結果的に、自分と外側の区別がなくなっていくのです。そのとき、気が小さいという「自分へのこだわり」は消えています。

気が小さくなっているときに、物事を解決しようとすると、上手くいきません。



心の働きが以下のようになっている状態では、自我のコーヒーカップが溢れそう(もしくはすでに溢れている)になっているので、解決へと進まないほうが無難です。

・自分だけが辛い
・損得に敏感(他の人が得しているのが気になる)
・敵か味方か
・切り離された孤独感
・安心感がない(裏切られる不安)
・他人からの評価がもっと欲しい(評価が足りない)



こういうときは多くの場合、自我のコーヒーカップが現れて、「気が小さい」という状態になっています。

まずは、キューッと固くなって、内側に閉じこもっている自我のコーヒーカップを感じることから始めましょう。呼吸をしながら温かい目を向けてあげるのです。

気の小ささを心の働きだけでどうにかするのは難しいです。身体からのアプローチを取り入れるのが大切です。

坐禅以外に、ヨガや、自然の中でのウォーキングもいいと思います。自分が自然に開いていく場所を探してみましょう。

面白いもので、自我の器が消えたころには、問題だと思っていたことが気にならなくなっていることが、よくあるのです。あるいは、まったく別のテーマに変わっていることもあります。

気の小ささは、挑戦することを邪魔するかもしれません。おもしろいもので、邪魔しているのも自我であり、邪魔を取り除こうとするのも自我なのです。

自我のコーヒーカップの中で、さまざまな戦いが起こっているのです。自我の問題を自我で解決しようとすると、小さく頑なになっていく理由がここにあります。自分が嫌になっていくのです。



自我のコーヒーカップのもう一つの特徴は、必ずどこかで消えるということです。なんとかしようとしなくても、時間がたつなかで、形あるものは必ず消えるのです。

少し待ってみる。ときを置いてみる。まさに「なにもしない」ということですね。

自我を使わない。

これも自我との付き合い方のひとつの方法です。



今回も読んでくださり、ありがとうございました。いかがだったでしょうか?

今回、書きながら、コーチングのセッションは、まさに自我が消えていく方向なのだと思いました。

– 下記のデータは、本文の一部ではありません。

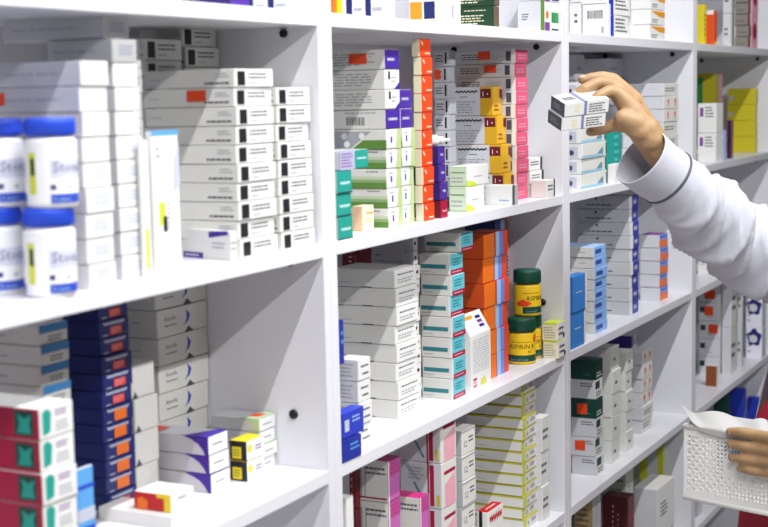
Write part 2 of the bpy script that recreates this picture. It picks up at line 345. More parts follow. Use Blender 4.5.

クライアントさんは、コーチに心を開いて話をすることで、自分の内側に向いていた矢印が外側に向いていくからです。

また、コーチも同じです。クライアントさんの話を聴く中で、自然に心が開いていきます。

セッションは心を開いて、いっしょに何かを探していく時間です。

お互いの矢印が外側に向く中で、それぞれの自我のコーヒーカップが消えていきます。そして、今まで見えていなかった視点に気づいたりします。

自我を使わないというあり方は、まだまだ工夫の余地がありそうです。

まだ書きたいことはあるのですが、そろそろ頭の働きが強くなってきました。

今回はこのあたりにしたいと思います。